(Entries from a dataset)

==*==

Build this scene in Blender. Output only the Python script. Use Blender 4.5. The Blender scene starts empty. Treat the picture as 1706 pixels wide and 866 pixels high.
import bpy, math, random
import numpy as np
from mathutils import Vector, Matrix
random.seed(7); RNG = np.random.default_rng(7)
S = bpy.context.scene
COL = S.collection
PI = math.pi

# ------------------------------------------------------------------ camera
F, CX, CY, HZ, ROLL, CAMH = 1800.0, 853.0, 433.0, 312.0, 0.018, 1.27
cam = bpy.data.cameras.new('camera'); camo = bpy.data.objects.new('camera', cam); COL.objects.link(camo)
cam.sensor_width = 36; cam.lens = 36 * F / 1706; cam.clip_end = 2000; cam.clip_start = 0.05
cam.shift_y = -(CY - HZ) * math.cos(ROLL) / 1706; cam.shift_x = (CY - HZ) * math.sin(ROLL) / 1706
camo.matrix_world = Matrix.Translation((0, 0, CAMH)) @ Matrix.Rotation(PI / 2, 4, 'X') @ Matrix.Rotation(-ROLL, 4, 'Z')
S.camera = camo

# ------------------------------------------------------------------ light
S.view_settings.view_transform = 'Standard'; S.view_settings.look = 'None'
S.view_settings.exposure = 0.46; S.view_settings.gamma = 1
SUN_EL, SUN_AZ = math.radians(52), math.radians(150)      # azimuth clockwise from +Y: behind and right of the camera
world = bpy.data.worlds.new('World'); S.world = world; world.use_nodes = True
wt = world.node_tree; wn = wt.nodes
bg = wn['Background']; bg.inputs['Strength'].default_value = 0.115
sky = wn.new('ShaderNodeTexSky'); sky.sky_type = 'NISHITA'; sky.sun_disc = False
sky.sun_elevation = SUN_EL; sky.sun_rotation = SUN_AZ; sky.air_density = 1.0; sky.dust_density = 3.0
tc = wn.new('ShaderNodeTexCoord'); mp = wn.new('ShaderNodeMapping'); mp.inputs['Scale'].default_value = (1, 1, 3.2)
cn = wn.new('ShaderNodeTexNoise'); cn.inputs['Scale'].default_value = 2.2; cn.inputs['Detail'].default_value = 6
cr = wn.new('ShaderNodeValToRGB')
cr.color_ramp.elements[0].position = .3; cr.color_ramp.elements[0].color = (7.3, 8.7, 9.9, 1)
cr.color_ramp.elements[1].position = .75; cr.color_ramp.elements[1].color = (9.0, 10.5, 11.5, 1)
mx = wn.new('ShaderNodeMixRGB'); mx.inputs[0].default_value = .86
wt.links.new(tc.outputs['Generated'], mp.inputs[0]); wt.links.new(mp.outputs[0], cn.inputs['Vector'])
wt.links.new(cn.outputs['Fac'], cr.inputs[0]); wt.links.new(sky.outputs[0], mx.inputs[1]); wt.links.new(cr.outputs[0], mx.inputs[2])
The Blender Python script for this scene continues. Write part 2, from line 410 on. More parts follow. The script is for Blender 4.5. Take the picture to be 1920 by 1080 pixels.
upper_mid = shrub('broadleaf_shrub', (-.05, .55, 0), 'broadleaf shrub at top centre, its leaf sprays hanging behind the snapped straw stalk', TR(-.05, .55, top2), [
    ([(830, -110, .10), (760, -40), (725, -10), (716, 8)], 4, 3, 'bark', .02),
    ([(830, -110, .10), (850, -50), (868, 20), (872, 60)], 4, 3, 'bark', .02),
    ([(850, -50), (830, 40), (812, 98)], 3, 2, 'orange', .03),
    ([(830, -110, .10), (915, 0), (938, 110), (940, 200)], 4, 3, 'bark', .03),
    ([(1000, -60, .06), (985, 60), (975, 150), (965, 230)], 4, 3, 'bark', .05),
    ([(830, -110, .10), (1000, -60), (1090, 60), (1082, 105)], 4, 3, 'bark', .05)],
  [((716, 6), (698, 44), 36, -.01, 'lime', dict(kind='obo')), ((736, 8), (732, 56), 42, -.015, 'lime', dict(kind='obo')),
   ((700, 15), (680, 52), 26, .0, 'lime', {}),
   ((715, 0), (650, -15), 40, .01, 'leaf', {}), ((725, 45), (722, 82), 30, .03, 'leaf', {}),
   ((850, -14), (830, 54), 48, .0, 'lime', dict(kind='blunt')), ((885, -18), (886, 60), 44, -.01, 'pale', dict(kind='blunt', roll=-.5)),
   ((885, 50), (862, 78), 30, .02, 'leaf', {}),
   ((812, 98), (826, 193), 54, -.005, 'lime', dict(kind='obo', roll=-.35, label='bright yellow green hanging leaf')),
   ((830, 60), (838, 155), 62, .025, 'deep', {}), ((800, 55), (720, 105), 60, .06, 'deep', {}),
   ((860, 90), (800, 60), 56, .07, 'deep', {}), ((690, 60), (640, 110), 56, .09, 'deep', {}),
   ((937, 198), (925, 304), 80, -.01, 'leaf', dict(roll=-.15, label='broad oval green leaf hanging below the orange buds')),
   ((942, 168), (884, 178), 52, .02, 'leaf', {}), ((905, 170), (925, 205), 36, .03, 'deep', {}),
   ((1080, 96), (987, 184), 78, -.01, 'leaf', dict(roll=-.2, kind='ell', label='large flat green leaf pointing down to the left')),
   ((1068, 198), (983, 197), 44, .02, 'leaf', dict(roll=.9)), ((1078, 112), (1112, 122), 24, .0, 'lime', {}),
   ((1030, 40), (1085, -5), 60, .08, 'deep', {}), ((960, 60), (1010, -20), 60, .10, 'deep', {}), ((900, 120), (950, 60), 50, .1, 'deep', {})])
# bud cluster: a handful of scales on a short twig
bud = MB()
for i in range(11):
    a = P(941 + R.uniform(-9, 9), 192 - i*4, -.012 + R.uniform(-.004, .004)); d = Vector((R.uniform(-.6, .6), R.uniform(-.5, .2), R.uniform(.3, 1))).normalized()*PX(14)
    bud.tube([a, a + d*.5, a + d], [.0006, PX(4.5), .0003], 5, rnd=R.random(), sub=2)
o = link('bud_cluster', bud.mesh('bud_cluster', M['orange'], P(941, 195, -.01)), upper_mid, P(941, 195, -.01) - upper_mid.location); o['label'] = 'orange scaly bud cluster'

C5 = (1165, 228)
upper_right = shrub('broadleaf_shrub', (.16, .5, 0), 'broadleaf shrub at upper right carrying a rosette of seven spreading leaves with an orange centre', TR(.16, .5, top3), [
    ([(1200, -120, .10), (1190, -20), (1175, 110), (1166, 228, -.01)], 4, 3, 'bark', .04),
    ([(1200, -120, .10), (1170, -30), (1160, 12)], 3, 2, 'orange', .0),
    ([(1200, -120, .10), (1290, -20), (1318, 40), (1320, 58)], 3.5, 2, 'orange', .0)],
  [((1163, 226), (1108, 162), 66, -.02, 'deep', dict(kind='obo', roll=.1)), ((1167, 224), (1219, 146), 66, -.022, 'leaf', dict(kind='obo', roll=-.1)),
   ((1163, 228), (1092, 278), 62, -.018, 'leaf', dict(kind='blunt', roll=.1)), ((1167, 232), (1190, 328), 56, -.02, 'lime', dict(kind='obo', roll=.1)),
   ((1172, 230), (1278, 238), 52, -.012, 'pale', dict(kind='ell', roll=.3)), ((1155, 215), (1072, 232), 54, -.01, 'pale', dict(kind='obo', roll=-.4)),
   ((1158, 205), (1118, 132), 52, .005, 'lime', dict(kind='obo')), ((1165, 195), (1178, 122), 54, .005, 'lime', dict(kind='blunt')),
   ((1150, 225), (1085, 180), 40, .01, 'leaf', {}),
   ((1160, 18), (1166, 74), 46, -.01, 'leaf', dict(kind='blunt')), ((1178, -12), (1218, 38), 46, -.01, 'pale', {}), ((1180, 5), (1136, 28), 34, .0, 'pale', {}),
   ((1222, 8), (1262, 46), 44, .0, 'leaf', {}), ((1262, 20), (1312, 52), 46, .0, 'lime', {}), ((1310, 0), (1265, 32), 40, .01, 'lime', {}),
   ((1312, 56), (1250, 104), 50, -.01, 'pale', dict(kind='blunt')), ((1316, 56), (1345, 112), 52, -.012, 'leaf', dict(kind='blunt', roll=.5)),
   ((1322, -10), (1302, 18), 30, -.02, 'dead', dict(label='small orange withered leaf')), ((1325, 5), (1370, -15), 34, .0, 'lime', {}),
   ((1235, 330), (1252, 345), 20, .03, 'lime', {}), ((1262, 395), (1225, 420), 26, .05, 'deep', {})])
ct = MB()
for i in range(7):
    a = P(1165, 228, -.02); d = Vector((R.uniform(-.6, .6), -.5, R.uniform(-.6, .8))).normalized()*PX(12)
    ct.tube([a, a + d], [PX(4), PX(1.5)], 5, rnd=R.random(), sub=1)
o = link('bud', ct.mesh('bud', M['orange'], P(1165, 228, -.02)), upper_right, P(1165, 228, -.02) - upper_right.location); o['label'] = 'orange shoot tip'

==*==

▸ Aim: Copy each line holding the word "pixels" from the listing above.

▸ Output for this task:
Build this scene in Blender. Output only the Python script. Use Blender 4.5. The Blender scene starts empty. Treat the picture as 1706 pixels wide and 866 pixels high.
The Blender Python script for this scene continues. Write part 2, from line 410 on. More parts follow. The script is for Blender 4.5. Take the picture to be 1920 by 1080 pixels.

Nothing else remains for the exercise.